Adventures in bibliographic encoding

If you click this link, then click “Run”, wait a couple seconds, and then scroll down, then you can see a Very Basic SPARQL Query of Visible Prices, that will return two entries.

The query was written by my collaborator, Jon Crump — all I did was move it out of a Python script, and into the little repository I have over at Dydra.com. Small as it is, I’m still pleased, because for the last week-and-a-half, I’ve had time to work more steadily on VP than I did while the semester was still in session.

Working on VP, in this case means dusting off my Python skills to work with rdflib; boning up on SPARQL, which I started learning at DHOXSS, but didn’t use steadily, and lost; but most of all, wading through pages and pages of info and commentary on bibliographic encoding systems for linked open data, and thinking about what VP actually needs to encode, and what it doesn’t. I’m very luck to have Jon tackling the development of a basic encoding system and schema for entries (the price, the thing being sold, and their relationships) — but because I want to be learning linked open data as well, and because bibliographic information is less free-form — there are more examples for me to look at — I wanted to take a whack at encoding my sources myself.

I really wasn’t sure, when I started, whether I would find that it was surprisingly simple — or much more thorny. So far, the answer is: it’s somewhere between those two extremes.

My priority is to provide users with enough information to find the snippet of text that I’m quoting in the database. Here are two cases of what I’m dealing with:

Case #1: The Lancet (1852)

The Lancet is a lovely source for all sorts of interesting prices (coffee, overcoats, shirts, straight razors, etc.), mainly because each weekly issue has between 2-5 pages of front and back matter, in a section called “The Lancet General Advertiser.” Because these pages are just the wrapper for the more serious content, they’re unnumbered. It doesn’t surprise me. I certainly can’t blame the Victorians for not anticipating the fact that I’d want to encode their classified ads in my project. Thus, the first issue of The Lancet in 1852 starts with page 1, and the final numbered page is page 30. The second issue starts the pagination with page 31. But between page 30 and page 31 are ten full pages of the back matter of Issue No. 1; and the front matter of of Issue No. 2. (You can see this here: The Lancet, 1852, Vol. 1, digitized by Google Books)

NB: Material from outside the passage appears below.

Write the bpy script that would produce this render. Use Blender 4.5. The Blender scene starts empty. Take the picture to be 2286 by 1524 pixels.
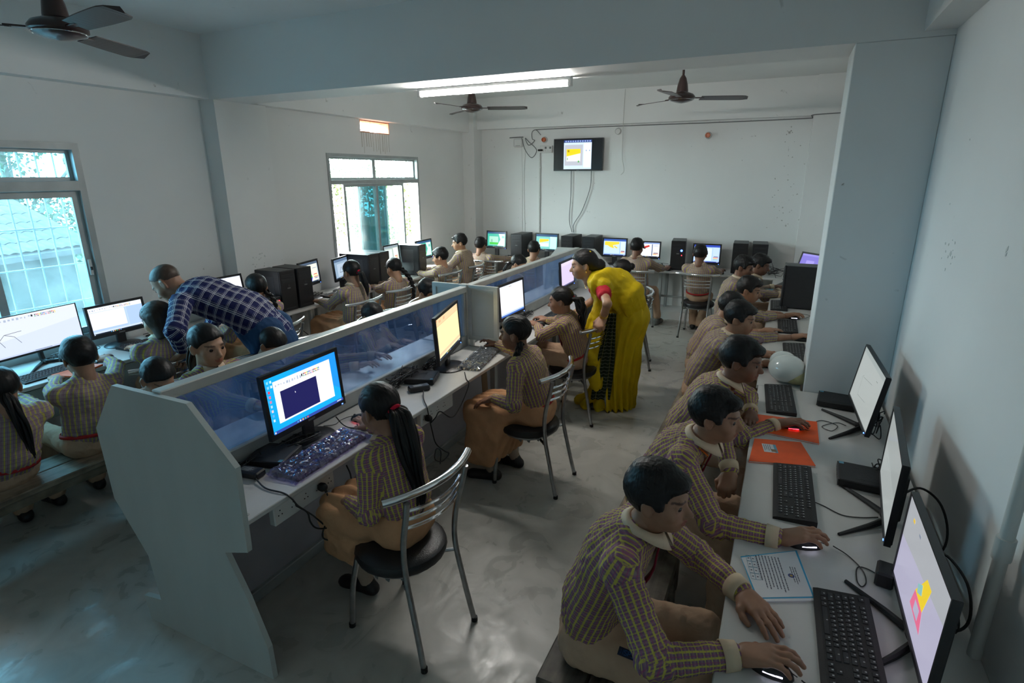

Challenge: Describing the location of prices when each entry has no page numbers. Jon has suggested that I’ll want to include which column the ad is in, and what position (i.e. 4th, 5th, 6th, etc.) — I’m still pondering that.

Case #2: General View of the Agriculture of …? (1794)

General View of Agriculture volumes seem to have been (I have not made an exhaustive study of the genre/series) the product of one or more wealthy gentlemen going round a particular county to gather various sorts of data from farmers and laborers, with the encouragement of the London Board of Agriculture. The result is sort of a hybrid of a survey, an almanac, and a scientific journal, with plenty of prices for labour and goods scattered throughout. (Sample volume: General View of the Agriculture of the County of Essex, digitized by Google Books).

At first, nothing seems terribly unusual — but if you scroll through the book, you’ll discover that after page 172, the pagination starts over, because contained in the same volume is the General View of the Agriculture of the County of Northampton, which, though published in the same year, has a different author and publisher. It’s followed by General Views for Worcester and Hertford, each written and published by different individuals.

Challenge: GV … Northampton has its standard bibliographic information, but that’s only the first layer. The second layer is about its location “within” GV … Essex. I’m a little concerned about people heading over to explore further, and thinking that I’ve mislead them, because there’s no indication that the book is actually several works bound together.

—–

These two cases present different challenges, but they have a common problem as well. I could treat them more like entries in an essay bibliography, and not actually worry about their provenance. That would be the simplest solution — but it goes against the fundamental ethos of linked open data, as I understand it. If I retrieved the source from an online repository, then I ought to indicate where it came from. Plus, it feels silly to be using information from books that are available from Google Books, and not providing a link to them.

This might get simpler when the ESTC transformation into a linked open data resource is complete, but we’re not there yet.